Recently, one of the band's longtime management team left to go back to the United States. She cleaned out a lot of odds and ends from her flat, memorabilia and clippings, and presented them to Noel. He might have lost some of the memories himself, but suddenly they were there, larger than life: all those interviews and pictures of a gang of young Mancunians leaving behind anonymous jobs and the drizzly north for superstardom.

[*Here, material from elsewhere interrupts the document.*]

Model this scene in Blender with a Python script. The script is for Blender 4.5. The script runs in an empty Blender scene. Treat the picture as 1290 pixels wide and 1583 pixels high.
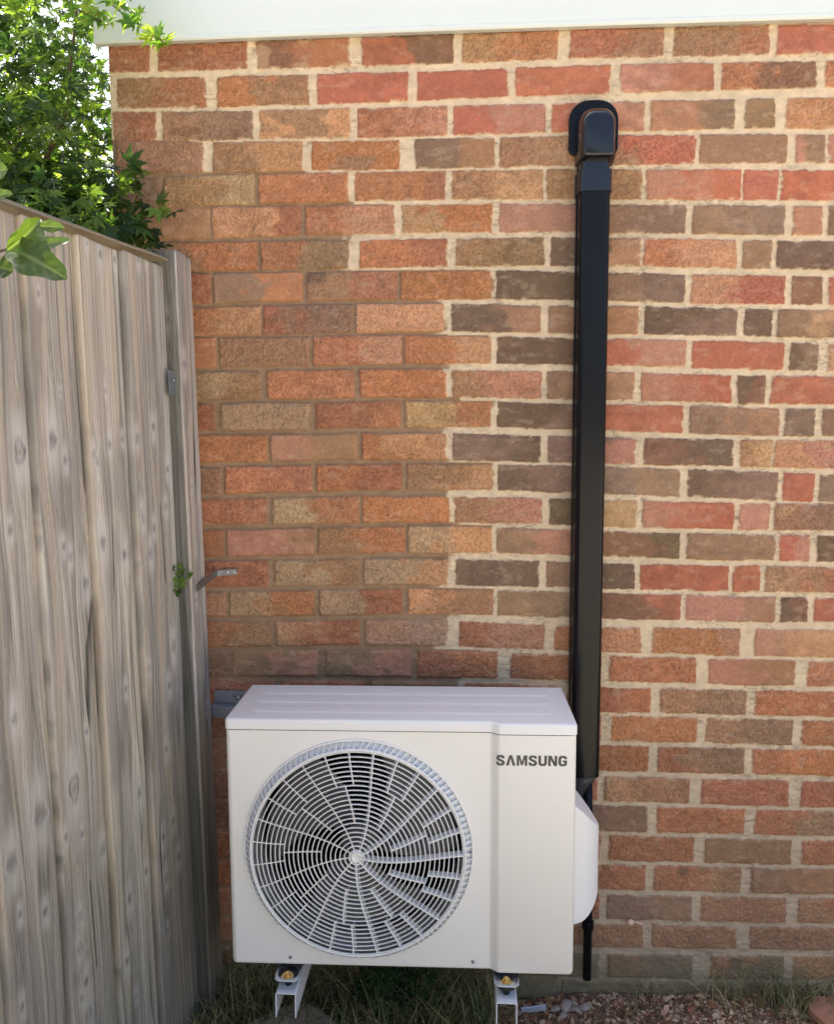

"There was this other quote from Liam, right at the start, 'Within three years we'll be the biggest [expletive] band in the world', and it actually came true. That's proper [expletive] foresight, mate. And I wondered what people must have thought, turning off the tape recorder after the interview: 'Great to meet you knobhead. You'll be playing Camden Monarch in six months."'

And now? Steering Oasis back on course, getting to know the two newish faces, getting back, just maybe, to the great rock'n'roll band that Oasis once was.

"I've got a good feeling about this year. I'm up for it this year, the only reservation I had was that it would be just my luck that I'd be up for having it this year and Liam would go, 'I was up for last year, I'm not this year'. But everyone's up for it.

"I would have never stayed up till three in the morning on a video shoot ever. But last night we finished at two, and then usually we'd pile off in our cars, but this time we hung round and had a drink in the dressing room, talking rubbish."

* Heathen Chemistry is released on July 1. The album's first single, Hindu Times, is out now. Oasis are rumoured to be touring New Zealand and Australia in October.